In June, the USADA formally charged Armstrong with using performance enhancing drugs. Because of this, he isn't eligible to compete in Ironman triathlons for the rest of the year, as he had planned. Armstrong tried to sue the USADA and have a restraining order placed on the USADA. Judge Sam Sparks said (basically) that the suit was ridiculous.

This might sound like a whole lot of falderal that will eventually go away, just like every other doping allegation aimed at Armstrong over the past 15 years. I think, however, that this time is very different.

Why? Everyone else is hunkering down.

George Hincapie, Levi Leipheimer, Christian Vande Velde, and David Zabriske are generally recognized as the strongest American road cyclists, and each has spent time on a team with Armstrong. The four men also represented the USA in the 2008 Summer Olympics and were favorites for the London games.

Around the time the allegations against Armstrong came out, the four men asked to not be on the USA Olympic cycling team. Right after, a Dutch publication, De Telegraff, reported that the four men had made a deal with USADA to testify against Armstrong in exchange for short suspensions in the off-season of 2012. All riders (and their respective team management) have denied making a deal to testify against Armstrong, but the fact that they're dropping out of the Olympics—which is highly unusual—is undisputed.

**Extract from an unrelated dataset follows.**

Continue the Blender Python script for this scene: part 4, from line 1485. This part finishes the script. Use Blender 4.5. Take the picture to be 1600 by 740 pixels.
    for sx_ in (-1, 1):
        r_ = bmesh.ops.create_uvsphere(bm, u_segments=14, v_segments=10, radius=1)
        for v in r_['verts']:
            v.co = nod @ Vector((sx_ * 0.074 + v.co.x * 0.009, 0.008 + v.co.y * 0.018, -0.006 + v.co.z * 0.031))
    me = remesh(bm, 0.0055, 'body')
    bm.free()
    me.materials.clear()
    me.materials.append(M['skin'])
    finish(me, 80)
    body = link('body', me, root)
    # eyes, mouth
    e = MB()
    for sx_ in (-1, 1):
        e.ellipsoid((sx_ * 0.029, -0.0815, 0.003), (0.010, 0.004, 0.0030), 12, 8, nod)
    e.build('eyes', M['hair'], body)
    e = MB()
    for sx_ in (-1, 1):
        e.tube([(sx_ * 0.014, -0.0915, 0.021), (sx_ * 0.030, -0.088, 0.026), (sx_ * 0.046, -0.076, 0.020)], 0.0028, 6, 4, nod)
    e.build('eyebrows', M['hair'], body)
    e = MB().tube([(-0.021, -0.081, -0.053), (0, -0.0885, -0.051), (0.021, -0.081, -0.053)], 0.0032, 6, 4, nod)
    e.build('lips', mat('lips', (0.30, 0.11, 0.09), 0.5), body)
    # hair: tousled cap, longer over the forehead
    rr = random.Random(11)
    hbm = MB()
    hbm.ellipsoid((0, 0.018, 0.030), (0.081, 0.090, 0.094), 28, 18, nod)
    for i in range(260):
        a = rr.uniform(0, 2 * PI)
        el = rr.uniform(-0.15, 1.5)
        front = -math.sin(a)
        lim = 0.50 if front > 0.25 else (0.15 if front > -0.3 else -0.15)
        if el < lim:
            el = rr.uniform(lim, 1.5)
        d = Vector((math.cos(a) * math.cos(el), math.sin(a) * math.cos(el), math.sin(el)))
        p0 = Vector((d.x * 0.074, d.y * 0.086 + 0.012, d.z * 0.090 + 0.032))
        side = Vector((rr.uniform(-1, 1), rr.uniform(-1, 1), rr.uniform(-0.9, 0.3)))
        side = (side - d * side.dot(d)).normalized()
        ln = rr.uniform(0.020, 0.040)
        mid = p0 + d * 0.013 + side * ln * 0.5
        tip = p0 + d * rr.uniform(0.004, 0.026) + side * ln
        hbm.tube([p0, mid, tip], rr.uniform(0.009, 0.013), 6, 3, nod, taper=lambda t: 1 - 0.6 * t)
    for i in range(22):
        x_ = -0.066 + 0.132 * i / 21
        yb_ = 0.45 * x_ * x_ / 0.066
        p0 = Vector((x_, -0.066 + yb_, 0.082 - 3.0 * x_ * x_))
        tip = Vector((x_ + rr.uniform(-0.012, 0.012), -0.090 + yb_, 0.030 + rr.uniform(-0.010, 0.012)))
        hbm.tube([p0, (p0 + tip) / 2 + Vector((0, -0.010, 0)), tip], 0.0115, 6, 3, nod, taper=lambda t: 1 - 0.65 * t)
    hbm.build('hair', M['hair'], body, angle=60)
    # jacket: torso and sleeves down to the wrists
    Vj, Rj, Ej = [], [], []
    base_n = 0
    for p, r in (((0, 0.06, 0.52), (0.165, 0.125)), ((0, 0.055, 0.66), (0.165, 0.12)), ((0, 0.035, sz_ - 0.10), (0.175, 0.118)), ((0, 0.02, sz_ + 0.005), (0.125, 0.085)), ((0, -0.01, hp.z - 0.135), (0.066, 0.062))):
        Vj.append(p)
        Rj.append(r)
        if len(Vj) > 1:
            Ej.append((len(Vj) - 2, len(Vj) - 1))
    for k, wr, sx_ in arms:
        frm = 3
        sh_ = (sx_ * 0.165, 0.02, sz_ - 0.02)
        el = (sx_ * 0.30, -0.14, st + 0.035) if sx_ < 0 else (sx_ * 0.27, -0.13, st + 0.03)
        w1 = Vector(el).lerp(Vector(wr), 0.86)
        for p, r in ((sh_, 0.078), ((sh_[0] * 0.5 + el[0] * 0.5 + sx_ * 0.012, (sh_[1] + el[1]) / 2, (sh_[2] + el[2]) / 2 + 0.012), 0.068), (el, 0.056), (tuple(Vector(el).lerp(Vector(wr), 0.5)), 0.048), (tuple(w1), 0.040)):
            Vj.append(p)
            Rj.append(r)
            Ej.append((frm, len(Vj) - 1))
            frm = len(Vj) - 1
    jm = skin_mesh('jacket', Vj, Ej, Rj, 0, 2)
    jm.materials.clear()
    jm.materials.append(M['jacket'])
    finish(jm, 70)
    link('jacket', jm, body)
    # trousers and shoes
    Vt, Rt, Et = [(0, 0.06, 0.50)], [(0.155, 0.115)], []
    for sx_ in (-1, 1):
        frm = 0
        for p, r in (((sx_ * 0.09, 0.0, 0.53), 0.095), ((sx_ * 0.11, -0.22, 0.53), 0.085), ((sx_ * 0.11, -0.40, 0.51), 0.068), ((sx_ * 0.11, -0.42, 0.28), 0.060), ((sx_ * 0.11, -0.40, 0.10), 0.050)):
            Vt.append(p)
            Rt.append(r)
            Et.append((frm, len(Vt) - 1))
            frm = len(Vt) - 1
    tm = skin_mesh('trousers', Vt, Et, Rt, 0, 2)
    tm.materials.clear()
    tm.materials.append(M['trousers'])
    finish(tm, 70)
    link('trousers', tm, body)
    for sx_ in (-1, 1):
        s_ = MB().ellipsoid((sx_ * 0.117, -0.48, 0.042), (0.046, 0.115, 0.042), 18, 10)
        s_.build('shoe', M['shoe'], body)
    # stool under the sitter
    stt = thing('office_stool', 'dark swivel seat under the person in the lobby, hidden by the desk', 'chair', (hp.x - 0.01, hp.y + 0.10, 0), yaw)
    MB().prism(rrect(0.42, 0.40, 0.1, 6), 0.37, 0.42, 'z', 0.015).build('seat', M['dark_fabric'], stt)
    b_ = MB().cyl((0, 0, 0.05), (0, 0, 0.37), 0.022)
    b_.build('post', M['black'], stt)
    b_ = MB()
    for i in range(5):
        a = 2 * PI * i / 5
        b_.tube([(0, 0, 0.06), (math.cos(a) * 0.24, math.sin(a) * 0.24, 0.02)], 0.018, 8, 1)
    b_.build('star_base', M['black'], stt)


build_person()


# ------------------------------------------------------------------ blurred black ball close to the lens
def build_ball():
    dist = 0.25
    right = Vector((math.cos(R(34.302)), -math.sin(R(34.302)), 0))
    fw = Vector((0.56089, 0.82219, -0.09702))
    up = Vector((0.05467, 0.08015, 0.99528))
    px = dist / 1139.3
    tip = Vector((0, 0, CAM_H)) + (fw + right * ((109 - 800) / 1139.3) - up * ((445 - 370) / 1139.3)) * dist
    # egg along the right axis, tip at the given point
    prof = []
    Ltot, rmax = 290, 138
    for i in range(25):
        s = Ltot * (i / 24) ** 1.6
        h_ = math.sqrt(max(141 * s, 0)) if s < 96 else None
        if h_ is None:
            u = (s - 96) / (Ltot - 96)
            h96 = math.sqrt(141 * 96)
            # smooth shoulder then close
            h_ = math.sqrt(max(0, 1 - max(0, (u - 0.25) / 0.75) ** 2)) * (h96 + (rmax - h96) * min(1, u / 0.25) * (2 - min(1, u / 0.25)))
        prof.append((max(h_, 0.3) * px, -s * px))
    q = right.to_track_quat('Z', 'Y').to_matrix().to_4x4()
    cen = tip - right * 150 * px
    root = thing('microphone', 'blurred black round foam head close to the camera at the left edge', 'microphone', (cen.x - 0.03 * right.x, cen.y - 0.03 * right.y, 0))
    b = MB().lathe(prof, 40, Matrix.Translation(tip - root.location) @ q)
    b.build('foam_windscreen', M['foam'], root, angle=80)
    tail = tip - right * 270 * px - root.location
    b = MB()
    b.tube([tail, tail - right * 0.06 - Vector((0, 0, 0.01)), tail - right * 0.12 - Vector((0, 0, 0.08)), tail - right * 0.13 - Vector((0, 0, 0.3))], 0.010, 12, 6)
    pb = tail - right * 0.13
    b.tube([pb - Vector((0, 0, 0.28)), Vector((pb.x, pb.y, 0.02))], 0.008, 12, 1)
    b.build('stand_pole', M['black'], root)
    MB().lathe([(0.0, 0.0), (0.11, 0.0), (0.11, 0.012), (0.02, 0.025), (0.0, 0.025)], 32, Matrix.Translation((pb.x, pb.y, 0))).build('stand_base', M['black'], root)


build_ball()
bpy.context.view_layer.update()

That's not all, though. Johan Bruyneel, who was the team manager on each of Lance's Tour de France wins, pulled out of this year's Tour just before the start. In his words: "my attendance in light of the recent USADA allegations against me would be an unwelcome distraction to my team."

Bruyneel is specifically named in the USADA charging documents, which allege he gave doping materials to team members and "worked actively to conceal" many doping rules violations. The charging documents also implicate team doctors for administering EPO and other illegal substances—some of whom received lifetime bans this week.

So we've got riders dropping out, doctors getting banned, and a team manager ducking below the radar just before the biggest races of the year.

The USADA will have a tough case to make—Armstrong's lawyers are notoriously relentless, and some time has passed since he raced in the Tour de France—but it seems that people are acting awfully fishy. Pulling out of the biggest races of the year for vague, PR-esque reasons, seems suspicious.